====== Supplied data ======
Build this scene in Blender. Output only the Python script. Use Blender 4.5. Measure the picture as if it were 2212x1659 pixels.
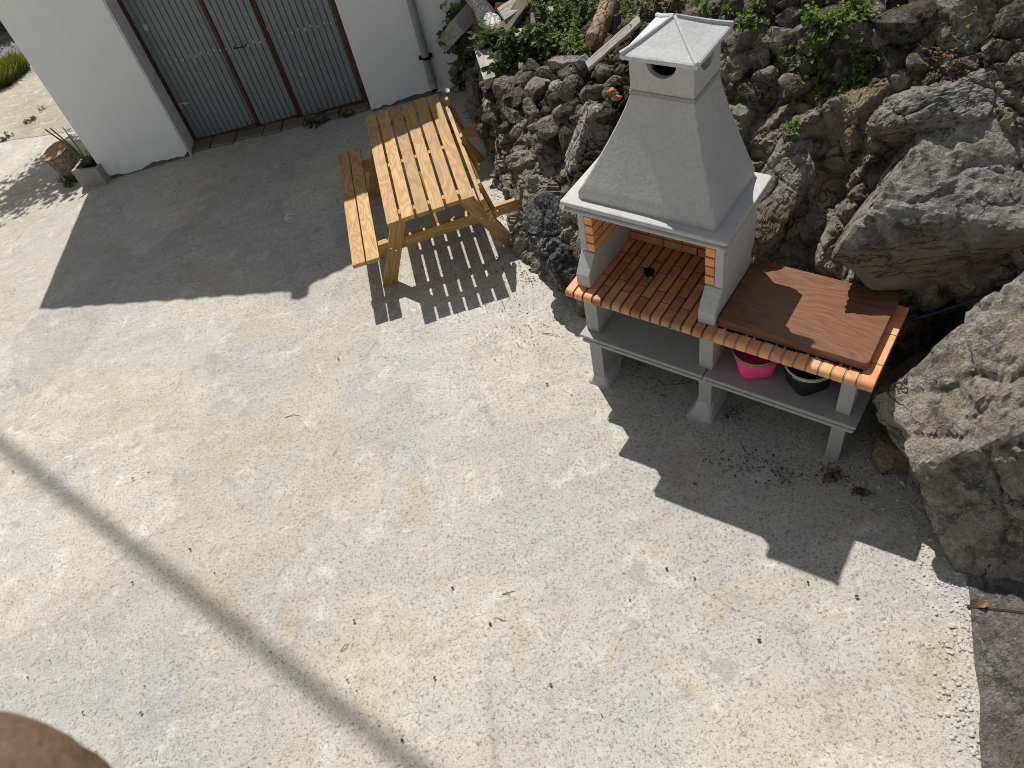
import bpy, bmesh, math, random
from mathutils import Vector, Matrix, noise
from mathutils.bvhtree import BVHTree
for o in list(bpy.data.objects): bpy.data.objects.remove(o)
scene = bpy.context.scene
COL = scene.collection
random.seed(7)
R = random.Random(11)

# ------------------------------------------------------------------ camera, sky, sun, exposure
IMW, IMH = 2212.0, 1659.0
FOC, PITCH, ROLL, CAMH = 1654.68, 0.8458, 0.2612, 4.0965
AX, AY = 0.0436, -0.0359                     # the yard slopes a little
cp, sp, cr, sr = math.cos(PITCH), math.sin(PITCH), math.cos(ROLL), math.sin(ROLL)
_x, _up, FWD = Vector((1, 0, 0)), Vector((0, sp, cp)), Vector((0, cp, -sp))
CR, CU = cr * _x - sr * _up, sr * _x + cr * _up
CAM = Vector((0, 0, CAMH))
cam_d = bpy.data.cameras.new('camera')
cam = bpy.data.objects.new('camera', cam_d); COL.objects.link(cam)
cam_d.sensor_width = 36; cam_d.lens = FOC / IMW * 36
cam_d.clip_start = 0.05; cam_d.clip_end = 600
M = Matrix((CR, CU, -FWD)).transposed().to_4x4(); M.translation = CAM
cam.matrix_world = M
cam_d.dof.use_dof = True; cam_d.dof.focus_distance = 5.4; cam_d.dof.aperture_fstop = 7.0
scene.camera = cam

SUN = Vector((-0.0992, 0.7051, 1.0)).normalized()
world = bpy.data.worlds.new('World'); scene.world = world; world.use_nodes = True
wn = world.node_tree
sky = wn.nodes.new('ShaderNodeTexSky'); sky.sky_type = 'NISHITA'; sky.sun_disc = False
sky.sun_elevation = math.asin(SUN.z); sky.sun_rotation = math.atan2(SUN.x, SUN.y)
bg = wn.nodes['Background']; bg.inputs[1].default_value = 0.082
hsv = wn.nodes.new('ShaderNodeHueSaturation'); hsv.inputs['Saturation'].default_value = 0.32
wn.links.new(sky.outputs[0], hsv.inputs['Color']); wn.links.new(hsv.outputs[0], bg.inputs[0])
sun_d = bpy.data.lights.new('sun', 'SUN'); sun_d.energy = 4.8; sun_d.angle = math.radians(0.5)
sun_d.color = (1.0, 0.968, 0.915)
sun = bpy.data.objects.new('sun', sun_d); COL.objects.link(sun)
sun.rotation_euler = SUN.to_track_quat('Z', 'Y').to_euler(); sun.location = (0, 20, 30)
scene.view_settings.view_transform = 'Standard'; scene.view_settings.look = 'None'
scene.view_settings.exposure = 0.12; scene.view_settings.gamma = 1.0
scene.view_settings.use_curve_mapping = False
scene.cycles.filter_width = 0.9

# ------------------------------------------------------------------ pixel -> world helpers (photo displayed 2212 x 1659)
def ray(px, py):
    return (FWD + CR * ((px - IMW / 2) / FOC) - CU * ((py - IMH / 2) / FOC))
def zg(x, y): return AX * x + AY * (y - 4)
def gg(px, py, up=0.0):
    d = ray(px, py); t = (CAMH + 4 * AY - up) / (AX * d.x + AY * d.y - d.z)
    return CAM + d * t
def at_z(px, py, z):
    d = ray(px, py); return CAM + d * ((z - CAMH) / d.z)
def hit_plane(px, py, P, n):
    d = ray(px, py); return CAM + d * ((P - CAM).dot(n) / d.dot(n))

# ------------------------------------------------------------------ object helpers
def tag(o, label=None, cat=None, group=None, kind=None):
    if label: o['label'] = label
    if cat: o['category'] = cat
    if group: o['group'] = group
    if kind: o['kind'] = kind
    return o
def thing(name, label, cat, loc=(0, 0, 0), rot=None, group=None):
    o = bpy.data.objects.new(name, None); COL.objects.link(o)
    o.empty_display_size = 0.1
    if rot is None: o.matrix_world = Matrix.Translation(Vector(loc))
    elif isinstance(rot, (int, float)): o.matrix_world = Matrix.Translation(Vector(loc)) @ Matrix.Rotation(rot, 4, 'Z')
    else: m = rot.to_4x4(); m.translation = Vector(loc); o.matrix_world = m
    return tag(o, label, cat, group)
class MB:
    def __init__(s): s.bm = bmesh.new(); s.uv = s.bm.loops.layers.uv.new('UVMap')
    def face(s, vs):
        try: return s.bm.faces.new(vs)
        except ValueError: return None
    def box(s, lo, hi):
        return s.obox(Vector(((lo[0]+hi[0])/2, (lo[1]+hi[1])/2, (lo[2]+hi[2])/2)), Vector((1,0,0)), Vector((0,1,0)), Vector((0,0,1)), hi[0]-lo[0], hi[1]-lo[1], hi[2]-lo[2])
    def obox(s, c, ax, ay, az, L, W, T, jit=0.0):
        """box; ax is the grain direction: uv runs along it in metres"""
        ou, ov = R.random() * 40, R.random() * 40
        vs = {}
        for i in (-1, 1):
            for j in (-1, 1):
                for k in (-1, 1):
                    p = c + ax * (i * L / 2) + ay * (j * W / 2) + az * (k * T / 2)
                    if jit: p = p + Vector((R.uniform(-jit, jit), R.uniform(-jit, jit), R.uniform(-jit, jit)))
                    vs[i, j, k] = (s.bm.verts.new(p), i * L / 2, j * W / 2, k * T / 2)
        F = [((-1,-1,-1),(-1,1,-1),(1,1,-1),(1,-1,-1)), ((-1,-1,1),(1,-1,1),(1,1,1),(-1,1,1)),
             ((-1,-1,-1),(1,-1,-1),(1,-1,1),(-1,-1,1)), ((-1,1,-1),(-1,1,1),(1,1,1),(1,1,-1)),
             ((-1,-1,-1),(-1,-1,1),(-1,1,1),(-1,1,-1)), ((1,-1,-1),(1,1,-1),(1,1,1),(1,-1,1))]
        for n, f in enumerate(F):
            fc = s.face([vs[q][0] for q in f])
            if fc:
                for lp, q in zip(fc.loops, f):
                    _, a, b, t = vs[q]
                    uv = (a, b) if n < 2 else ((a, t + b) if n < 4 else (t * .15, b))
                    lp[s.uv].uv = (uv[0] + ou, uv[1] + ov)
        return s
    def prism(s, poly, axis, a, b):
        """poly: list of 2D points; extruded along axis ('x','y','z') from a to b"""
        def P(p, h):
            return Vector((h, p[0], p[1])) if axis == 'x' else (Vector((p[0], h, p[1])) if axis == 'y' else Vector((p[0], p[1], h)))
        v0 = [s.bm.verts.new(P(p, a)) for p in poly]; v1 = [s.bm.verts.new(P(p, b)) for p in poly]
        n = len(poly); ou, ov = R.random() * 9, R.random() * 9
        fs = [s.face(v0[::-1]), s.face(v1)] + [s.face([v0[i], v0[(i+1) % n], v1[(i+1) % n], v1[i]]) for i in range(n)]
        for f in fs:
            if f:
                for lp in f.loops: lp[s.uv].uv = (lp.vert.co.y + ou, lp.vert.co.x + lp.vert.co.z + ov)
        return s
    def loft(s, rings, cap0=True, cap1=True):
        vr = [[s.bm.verts.new(Vector(p)) for p in r] for r in rings]
        n = len(vr[0])
        for a, b in zip(vr, vr[1:]):
            for i in range(n): s.face([a[i], a[(i+1) % n], b[(i+1) % n], b[i]])
        if cap0: s.face(vr[0][::-1])
        if cap1: s.face(vr[-1])
        return s
    def tube(s, pts, r, seg=8, r1=None):
        pts = [Vector(p) for p in pts]; rings = []
        n = len(pts); ref = None
        for i, p in enumerate(pts):
            t = (pts[min(i+1, n-1)] - pts[max(i-1, 0)]).normalized()
            if ref is None:
                ref = t.cross(Vector((0, 0, 1)))
                if ref.length < .05: ref = t.cross(Vector((1, 0, 0)))
            ref = (ref - t * ref.dot(t)).normalized(); bi = t.cross(ref)
            rr = r if r1 is None else r + (r1 - r) * i / (n - 1)
            rings.append([p + (ref * math.cos(2*math.pi*k/seg) + bi * math.sin(2*math.pi*k/seg)) * rr for k in range(seg)])
        return s.loft(rings)
    def build(s, name, mat, parent=None, smooth=False, bevel=0.0, seg=2, at=None):
        bmesh.ops.recalc_face_normals(s.bm, faces=s.bm.faces)
        me = bpy.data.meshes.new(name); s.bm.to_mesh(me); s.bm.free()
        me.materials.append(mat)
        if smooth: me.polygons.foreach_set('use_smooth', [True] * len(me.polygons))
        o = bpy.data.objects.new(name, me); COL.objects.link(o)
        if parent is not None: o.parent = parent
        if at is not None: o.location = at
        if bevel:
            m = o.modifiers.new('bevel', 'BEVEL'); m.width = bevel; m.segments = seg; m.limit_method = 'ANGLE'
            m.angle_limit = math.radians(35)
        return o
def pydata(name, vs, fs, mat, parent=None, smooth=True, at=None):
    me = bpy.data.meshes.new(name); me.from_pydata([tuple(v) for v in vs], [], fs); me.update()
    me.materials.append(mat)
    if smooth: me.polygons.foreach_set('use_smooth', [True] * len(me.polygons))
    o = bpy.data.objects.new(name, me); COL.objects.link(o)
    if parent is not None: o.parent = parent
    if at is not None: o.location = at
    return o

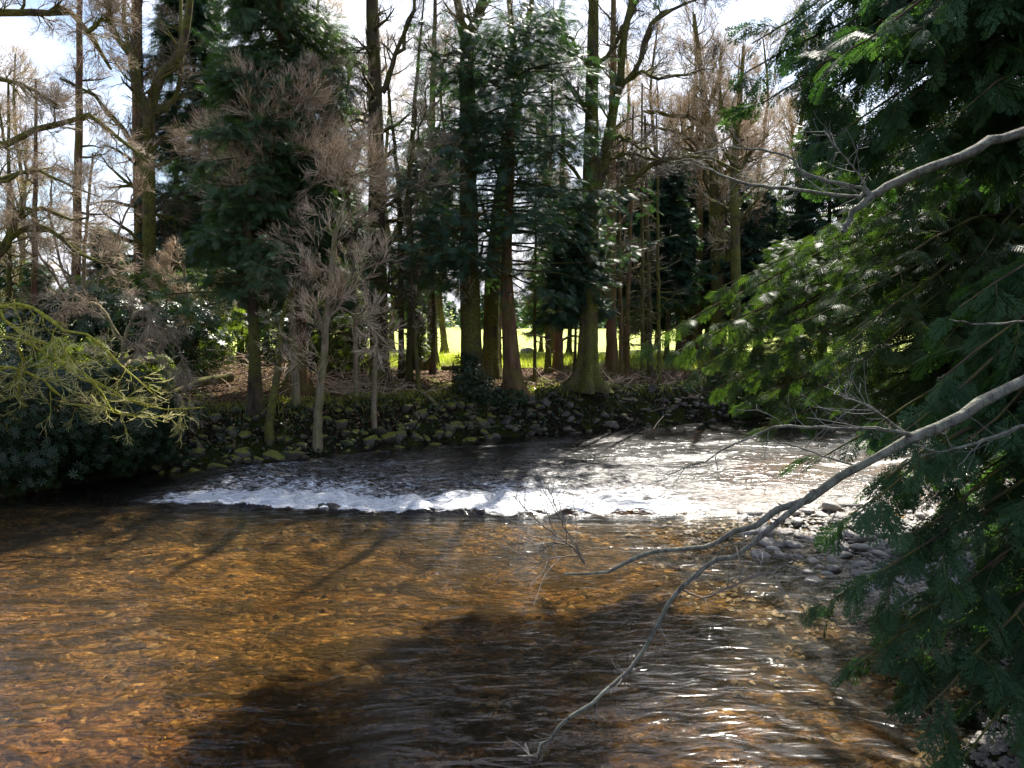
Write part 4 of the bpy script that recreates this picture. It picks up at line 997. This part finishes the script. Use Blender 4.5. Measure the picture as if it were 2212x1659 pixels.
======
**Problem requirements:**
Return exactly what appears from the opening line of the material through the line with "R = random.Random(11)", apart from the pictures.

**Written answer:**
Build this scene in Blender. Output only the Python script. Use Blender 4.5. Measure the picture as if it were 2212x1659 pixels.
import bpy, bmesh, math, random
from mathutils import Vector, Matrix, noise
from mathutils.bvhtree import BVHTree
for o in list(bpy.data.objects): bpy.data.objects.remove(o)
scene = bpy.context.scene
COL = scene.collection
random.seed(7)
R = random.Random(11)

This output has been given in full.